Ich würde Ammerlaenders Frage mal so umformulieren: Wer hat im öffentlich-rechtlichen Rundfunk die letztliche Entscheidungsgewalt, wie die einzelnen Wellen aufgestellt werden? Dem gehört der öffentlich-rechtliche Rundfunk. Meine Vermutung: Die Intendanten haben überwiegend einen Freifahrtschein und können nach Gusto schalten und walten. Solange die Quoten stimmen.
Nun habe ich mir viel Mühe gegeben, ein paar Dinge, die mir wichtig sind, aufzuzählen. Als Blitzableiter für allzuschnelles Abtun oder absichtliches Mißverstehen, was die von mir erhoffte inhaltliche Diskussion gleich wieder auf Nebengleise führen würde, möchte ich lieber noch ein paar Sachen klarstellen.
– Ich spreche ausdrücklich nicht öffentlich-rechtlichen Wellen die Existenzberechtigung ab, die „einfache Schichten“ ansprechen wollen. Auch diese Schichten haben selbstverständlich ein Recht, bedient zu werden.
– Bitte eine Forderung, Sendungen anzubieten, die vom Mainstream abweichen, nicht absichtlich als Forderung mißverstehen, die eben skizzierte Welle einzustellen oder entsprechend abzuändern. Also bitte nicht Gegensätze oder Widersprüche aufbauen, wo gar keine sind.
– Ich habe auch nichts prinzipiell gegen „Berater“. Sie können gern analysieren und Änderungen vorschlagen. Aber was soll die Geheimniskrämerei dabei? Warum sagt kein Sender öffentlich „Wir haben uns Hilfe von XYZ ins Haus geholt, um folgende Probleme, die wir identifiziert haben, zu lösen...“?

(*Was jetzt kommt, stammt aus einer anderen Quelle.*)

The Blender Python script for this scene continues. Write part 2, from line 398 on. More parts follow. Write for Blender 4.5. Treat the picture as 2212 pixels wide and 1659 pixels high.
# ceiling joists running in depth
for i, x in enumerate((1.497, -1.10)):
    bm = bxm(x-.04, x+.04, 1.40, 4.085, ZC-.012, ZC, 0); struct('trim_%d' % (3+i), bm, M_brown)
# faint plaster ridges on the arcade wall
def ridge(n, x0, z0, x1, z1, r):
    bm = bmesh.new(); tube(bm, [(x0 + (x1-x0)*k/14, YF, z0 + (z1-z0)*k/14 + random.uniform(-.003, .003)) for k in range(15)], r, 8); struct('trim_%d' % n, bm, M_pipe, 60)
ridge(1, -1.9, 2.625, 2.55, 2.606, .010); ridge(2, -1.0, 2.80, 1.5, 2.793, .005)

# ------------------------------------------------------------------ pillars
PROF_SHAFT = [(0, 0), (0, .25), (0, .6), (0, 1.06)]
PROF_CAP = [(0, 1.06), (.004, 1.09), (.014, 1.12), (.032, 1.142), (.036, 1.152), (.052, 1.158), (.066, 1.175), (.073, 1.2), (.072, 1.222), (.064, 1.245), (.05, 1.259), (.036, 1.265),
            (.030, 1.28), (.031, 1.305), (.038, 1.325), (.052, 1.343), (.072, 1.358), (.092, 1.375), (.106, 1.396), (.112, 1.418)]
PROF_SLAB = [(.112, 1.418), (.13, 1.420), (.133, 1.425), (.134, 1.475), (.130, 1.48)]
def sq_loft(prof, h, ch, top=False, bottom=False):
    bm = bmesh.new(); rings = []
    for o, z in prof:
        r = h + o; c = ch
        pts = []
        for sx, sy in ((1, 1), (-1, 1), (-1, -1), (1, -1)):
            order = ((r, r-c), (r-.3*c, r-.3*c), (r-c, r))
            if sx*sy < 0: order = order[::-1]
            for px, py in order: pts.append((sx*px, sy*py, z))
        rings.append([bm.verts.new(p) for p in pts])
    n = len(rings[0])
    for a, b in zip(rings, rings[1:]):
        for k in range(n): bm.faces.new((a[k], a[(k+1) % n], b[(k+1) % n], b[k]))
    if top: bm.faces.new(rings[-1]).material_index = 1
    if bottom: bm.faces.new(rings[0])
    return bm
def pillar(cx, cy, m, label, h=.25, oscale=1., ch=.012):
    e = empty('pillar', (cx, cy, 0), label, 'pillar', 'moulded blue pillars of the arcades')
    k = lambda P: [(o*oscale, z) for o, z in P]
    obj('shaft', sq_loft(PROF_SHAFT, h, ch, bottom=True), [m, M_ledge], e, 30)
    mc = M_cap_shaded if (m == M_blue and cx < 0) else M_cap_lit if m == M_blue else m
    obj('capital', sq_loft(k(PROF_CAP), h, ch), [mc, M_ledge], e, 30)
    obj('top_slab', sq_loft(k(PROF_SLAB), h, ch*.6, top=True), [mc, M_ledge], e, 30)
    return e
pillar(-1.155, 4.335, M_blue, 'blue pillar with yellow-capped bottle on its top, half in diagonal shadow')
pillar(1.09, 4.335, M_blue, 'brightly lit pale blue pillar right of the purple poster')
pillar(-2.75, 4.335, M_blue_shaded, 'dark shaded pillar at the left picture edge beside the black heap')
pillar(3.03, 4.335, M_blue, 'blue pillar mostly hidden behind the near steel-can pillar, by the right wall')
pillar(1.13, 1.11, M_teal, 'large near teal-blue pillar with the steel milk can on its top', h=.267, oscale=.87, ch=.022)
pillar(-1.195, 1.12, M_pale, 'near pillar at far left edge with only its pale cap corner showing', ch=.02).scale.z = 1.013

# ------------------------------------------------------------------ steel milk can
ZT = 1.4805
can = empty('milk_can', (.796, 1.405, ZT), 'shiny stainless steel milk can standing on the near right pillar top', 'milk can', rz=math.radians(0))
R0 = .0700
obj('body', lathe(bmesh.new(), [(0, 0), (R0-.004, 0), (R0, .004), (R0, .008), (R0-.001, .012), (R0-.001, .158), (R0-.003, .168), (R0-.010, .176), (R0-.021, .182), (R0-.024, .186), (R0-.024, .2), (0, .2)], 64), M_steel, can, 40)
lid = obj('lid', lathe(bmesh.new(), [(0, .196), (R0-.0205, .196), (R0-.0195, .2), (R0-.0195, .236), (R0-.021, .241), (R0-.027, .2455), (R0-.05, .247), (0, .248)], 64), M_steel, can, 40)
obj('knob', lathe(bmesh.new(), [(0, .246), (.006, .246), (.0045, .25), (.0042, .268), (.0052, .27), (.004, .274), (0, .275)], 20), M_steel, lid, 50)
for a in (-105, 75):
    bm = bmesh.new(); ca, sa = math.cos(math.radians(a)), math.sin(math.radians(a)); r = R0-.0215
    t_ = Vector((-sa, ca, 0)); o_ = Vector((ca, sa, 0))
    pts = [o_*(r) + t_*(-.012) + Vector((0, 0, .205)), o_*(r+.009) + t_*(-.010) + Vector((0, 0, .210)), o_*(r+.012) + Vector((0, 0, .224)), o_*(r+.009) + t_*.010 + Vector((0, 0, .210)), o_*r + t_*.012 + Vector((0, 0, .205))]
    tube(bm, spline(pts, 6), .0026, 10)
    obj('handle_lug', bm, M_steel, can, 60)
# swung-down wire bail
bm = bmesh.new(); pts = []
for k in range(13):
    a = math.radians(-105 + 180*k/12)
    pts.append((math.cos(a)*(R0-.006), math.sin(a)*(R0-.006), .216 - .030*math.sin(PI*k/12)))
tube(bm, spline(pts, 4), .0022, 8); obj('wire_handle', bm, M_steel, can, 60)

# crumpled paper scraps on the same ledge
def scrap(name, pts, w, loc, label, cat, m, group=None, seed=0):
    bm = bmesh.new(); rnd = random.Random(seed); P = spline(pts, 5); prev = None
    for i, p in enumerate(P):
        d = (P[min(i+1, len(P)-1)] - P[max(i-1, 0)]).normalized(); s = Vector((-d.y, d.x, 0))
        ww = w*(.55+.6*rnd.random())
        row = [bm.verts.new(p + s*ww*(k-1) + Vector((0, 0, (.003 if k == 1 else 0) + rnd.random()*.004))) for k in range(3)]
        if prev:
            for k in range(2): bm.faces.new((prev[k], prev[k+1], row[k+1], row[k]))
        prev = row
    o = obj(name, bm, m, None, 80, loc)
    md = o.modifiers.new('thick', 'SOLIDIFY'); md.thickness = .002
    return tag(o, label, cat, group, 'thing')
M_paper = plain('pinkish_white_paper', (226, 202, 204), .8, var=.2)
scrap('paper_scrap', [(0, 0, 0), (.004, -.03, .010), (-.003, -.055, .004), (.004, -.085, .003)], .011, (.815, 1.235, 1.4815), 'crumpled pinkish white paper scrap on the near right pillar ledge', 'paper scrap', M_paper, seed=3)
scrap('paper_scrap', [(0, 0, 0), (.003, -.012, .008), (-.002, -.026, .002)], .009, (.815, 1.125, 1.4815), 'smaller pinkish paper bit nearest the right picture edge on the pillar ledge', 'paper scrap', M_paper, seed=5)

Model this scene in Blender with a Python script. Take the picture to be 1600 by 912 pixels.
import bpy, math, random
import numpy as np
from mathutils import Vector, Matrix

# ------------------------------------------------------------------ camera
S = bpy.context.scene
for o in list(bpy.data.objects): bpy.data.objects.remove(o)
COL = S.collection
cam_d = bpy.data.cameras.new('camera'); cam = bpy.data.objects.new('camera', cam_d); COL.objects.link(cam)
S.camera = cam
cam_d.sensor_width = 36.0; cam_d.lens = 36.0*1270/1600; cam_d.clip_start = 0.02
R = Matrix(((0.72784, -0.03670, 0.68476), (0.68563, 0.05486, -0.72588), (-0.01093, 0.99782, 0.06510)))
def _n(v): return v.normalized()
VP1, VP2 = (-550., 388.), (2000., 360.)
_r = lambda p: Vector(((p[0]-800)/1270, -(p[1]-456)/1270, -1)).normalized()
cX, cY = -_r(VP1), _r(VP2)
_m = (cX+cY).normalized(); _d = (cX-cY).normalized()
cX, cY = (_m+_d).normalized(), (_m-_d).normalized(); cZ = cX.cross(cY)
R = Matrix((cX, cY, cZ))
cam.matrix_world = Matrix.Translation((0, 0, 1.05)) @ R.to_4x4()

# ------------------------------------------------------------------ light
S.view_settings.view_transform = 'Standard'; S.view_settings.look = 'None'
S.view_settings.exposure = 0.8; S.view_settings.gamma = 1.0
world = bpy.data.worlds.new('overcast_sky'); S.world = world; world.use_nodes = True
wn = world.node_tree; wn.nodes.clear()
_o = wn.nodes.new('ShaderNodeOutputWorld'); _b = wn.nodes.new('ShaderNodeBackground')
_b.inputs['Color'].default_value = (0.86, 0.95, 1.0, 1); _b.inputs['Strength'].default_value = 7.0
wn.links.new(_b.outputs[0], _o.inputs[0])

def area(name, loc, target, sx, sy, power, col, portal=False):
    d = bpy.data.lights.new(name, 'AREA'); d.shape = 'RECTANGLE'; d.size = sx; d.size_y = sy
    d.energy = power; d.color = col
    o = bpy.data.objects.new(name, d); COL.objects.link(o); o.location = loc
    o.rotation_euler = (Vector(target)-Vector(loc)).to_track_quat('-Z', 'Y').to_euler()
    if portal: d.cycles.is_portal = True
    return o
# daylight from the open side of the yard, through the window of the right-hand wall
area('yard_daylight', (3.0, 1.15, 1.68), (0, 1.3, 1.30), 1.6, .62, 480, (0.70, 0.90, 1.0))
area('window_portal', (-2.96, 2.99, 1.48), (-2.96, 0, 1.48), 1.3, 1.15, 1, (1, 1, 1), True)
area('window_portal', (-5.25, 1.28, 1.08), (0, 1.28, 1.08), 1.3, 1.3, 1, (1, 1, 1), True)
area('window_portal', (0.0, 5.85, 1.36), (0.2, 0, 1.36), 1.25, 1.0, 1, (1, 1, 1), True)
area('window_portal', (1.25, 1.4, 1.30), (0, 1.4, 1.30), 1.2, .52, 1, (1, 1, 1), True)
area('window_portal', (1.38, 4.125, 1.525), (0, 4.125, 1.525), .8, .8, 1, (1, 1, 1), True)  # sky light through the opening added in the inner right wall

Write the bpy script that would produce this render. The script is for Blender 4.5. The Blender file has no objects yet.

– Bitte auch nicht „Argumente“ der Art bringen: „Wenn alle Sender das so machen, werden sie sich schon was dabei gedacht haben. Analysen haben gezeigt, daß Musikrichtungen XYZ nicht mehr ankommen.“ Solche grundlegenden Aussagen gehören öffentlich behauptet – und bei Widerspruch verteidigt! Her mit den Analysen, und vor allem her mit den genauen Fragestellungen sowie der befragten Population. Nur auf der Grundlage von solchem Wissen kann man nämlich beurteilen, ob das Richtige getan wird.
So, und nun bin ich gespannt, ob hier noch jemand Lust zu wirklichen Diskussionen hat.